To contextualize the contribution of our study and, therefore, of DIC techniques within geotechnical monitoring, with a specific focus on monitoring earth flows facing linear infrastructures, Figure 13 shows the application domains of the monitoring techniques used in this study and presented using the classification proposed in [34]. Considering the three main monitoring categories proposed, namely knowledge, control, and emergency monitoring, and drawing insights from our practical field experiences (indicated by colored dots in Figure 13), the utilization of the DIC has been generalized (represented by colored areas in Figure 13) based on the specific platform used and its general purpose.

For example, ground-based cameras, such as the one used in the Pietrafitta earth flow, demonstrated great potential in emergency and, partially, control monitoring. Cameras mounted on drones (UASs), as in the case of the Grillo earth flow, give a great advantage, especially for control monitoring. Satellite images, such as those employed for the Grillo earth flow, seem to be crucial for knowledge monitoring.

6. Conclusions

The present study has examined the use of digital image correlation (DIC) for the displacement monitoring of earth flows by presenting the outcomes from the evaluation and comparison of distinctive techniques for three different study sites in the Pietrafitta and Grillo earth flows. Based on the results presented in this study and considering the main potentialities of the DIC techniques that have emerged from this research, the following general considerations can be made:

• The spatially continuous coverage, given by the DIC technique, affords the opportunity to perform monitoring with clear, practical advantages. Indeed, this approach enables us to (i) comprehensively cover large areas, thereby avoiding the risk of underestimating geomorphological processes; (ii) increase the statistical robustness of the acquired data; and (iii) identify the most active sectors and their rates of movement. These aspects are particularly relevant when monitoring complex kinematic phenomena like earth flows;
• The versatility of DIC, in terms of the facility of the installation of sensors, cost-effectiveness, and compatibility with various platforms, makes this technique a competitive, adaptable, and ready-to-use solution. This versatility holds significant importance in the field of geotechnical asset management (GAM);
• The proven reliability in terms of both accuracy (e.g., high correlation with RTS; r = 0.91) and sensitivity (ability to measure approximately 5 cm of displacement within 1 h) lays the foundation for extensive use of the DIC techniques presented so far. Furthermore, through future developments, e.g., involving the automation of analyses, the DIC could easily be implemented as a technique underlying early warning systems (EWS).
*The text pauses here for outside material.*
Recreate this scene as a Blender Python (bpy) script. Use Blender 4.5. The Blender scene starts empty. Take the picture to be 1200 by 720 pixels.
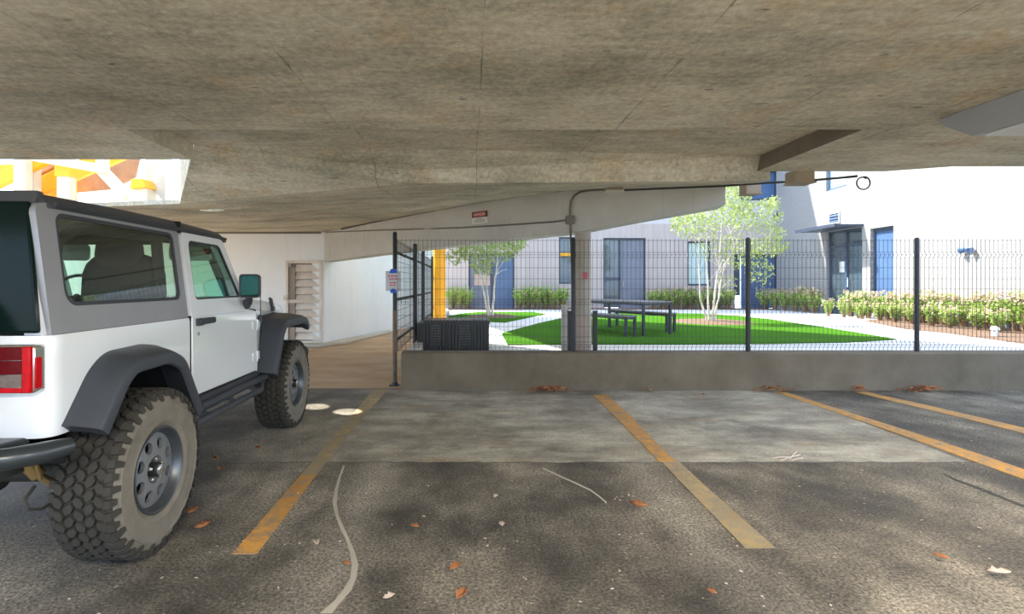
import bpy, bmesh, math, random
from mathutils import Vector, Matrix
random.seed(7)
R = math.radians
PI = math.pi
scene = bpy.context.scene
COL = scene.collection

# ------------------------------------------------------------------ camera frame
F, CX, CY, H = 610.0, 552.0, 333.0, 1.42      # focal length in px, principal point, eye height
ZG = 0.30                                     # courtyard ground level


def P(px, py, d):
    return Vector(((px - CX) * d / F, d, H + (CY - py) * d / F))


def G(px, py, z=0.0):
    d = (H - z) * F / (py - CY)
    return Vector(((px - CX) * d / F, d, z))


cam = bpy.data.cameras.new('camera')
cam.sensor_fit = 'HORIZONTAL'
cam.sensor_width = 36.0
cam.lens = F / 1200.0 * 36.0
cam.shift_x = (600 - CX) / 1200.0
cam.shift_y = (CY - 360) / 1200.0
cam.clip_start = 0.05
cam.clip_end = 400
camo = bpy.data.objects.new('camera', cam)
camo.location = (0, 0, H)
camo.rotation_euler = (R(90), 0, 0)
COL.objects.link(camo)
scene.camera = camo

# ------------------------------------------------------------------ materials


def new_mat(name):
    m = bpy.data.materials.new(name)
    m.use_nodes = True
    nt = m.node_tree
    b = nt.nodes['Principled BSDF']
    return m, nt, b


def L(nt, a, b):
    nt.links.new(a, b)


def coords(nt, scale=(1, 1, 1)):
    tc = nt.nodes.new('ShaderNodeTexCoord')
    mp = nt.nodes.new('ShaderNodeMapping')
    mp.inputs['Scale'].default_value = scale
    L(nt, tc.outputs['Object'], mp.inputs['Vector'])
    return mp.outputs['Vector']


def noise(nt, vec, scale, detail=4, rough=0.6):
    n = nt.nodes.new('ShaderNodeTexNoise')
    n.inputs['Scale'].default_value = scale
    n.inputs['Detail'].default_value = detail
    n.inputs['Roughness'].default_value = rough
    if vec is not None:
        L(nt, vec, n.inputs['Vector'])
    return n.outputs['Fac']


def ramp(nt, fac, stops):
    r = nt.nodes.new('ShaderNodeValToRGB')
    el = r.color_ramp.elements
    while len(el) < len(stops):
        el.new(0.5)
    for e, (p, c) in zip(el, stops):
        e.position = p
        e.color = (c[0], c[1], c[2], 1) if not isinstance(c, (int, float)) else (c, c, c, 1)
    L(nt, fac, r.inputs['Fac'])
    return r.outputs['Color']


def mix(nt, fac, a, b, mode='MIX'):
    m = nt.nodes.new('ShaderNodeMix')
    m.data_type = 'RGBA'
    m.blend_type = mode
    for sock, v in ((m.inputs[0], fac), (m.inputs[6], a), (m.inputs[7], b)):
        if hasattr(v, 'node'):
            L(nt, v, sock)
        elif isinstance(v, (int, float)):
            sock.default_value = v
        else:
            sock.default_value = (v[0], v[1], v[2], 1)
    return m.outputs[2]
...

In the view and opinion of the authors, the most appropriate way to quantitatively monitor earth flows in the case of control monitoring is to use the DIC from UAS data and through hillshades for several reasons: (i) they are not subject to variations in vegetation; (ii) due to the high resolution, it is possible to also identify localized displacements without running the risk of ambiguity; and (iii) low cost of realization. For continuous and emergency monitoring, the most effective way to quantitatively monitor the earth flow is to use low-cost ground-based cameras that maintain a good cost–benefit ratio.

Although it has been shown that the techniques used, with their different configurations and acquisition platforms, can be immediately exploited for the above-mentioned purposes, their actual benefit will only materialize once some of the main limitations, which also emerged in our work, have been addressed. For example, with regard to ground-based cameras, great care should be paid to achieving the optimal geometric configuration for measuring the intended movement while also maintaining the angle of incidence and position of the camera in relation to the targets.

Finally, from our perspective, the revised rating presented in Figure 13 and a focus on imaging (DIC) could be very useful for the risk management of earth flows in the presence of linear infrastructures.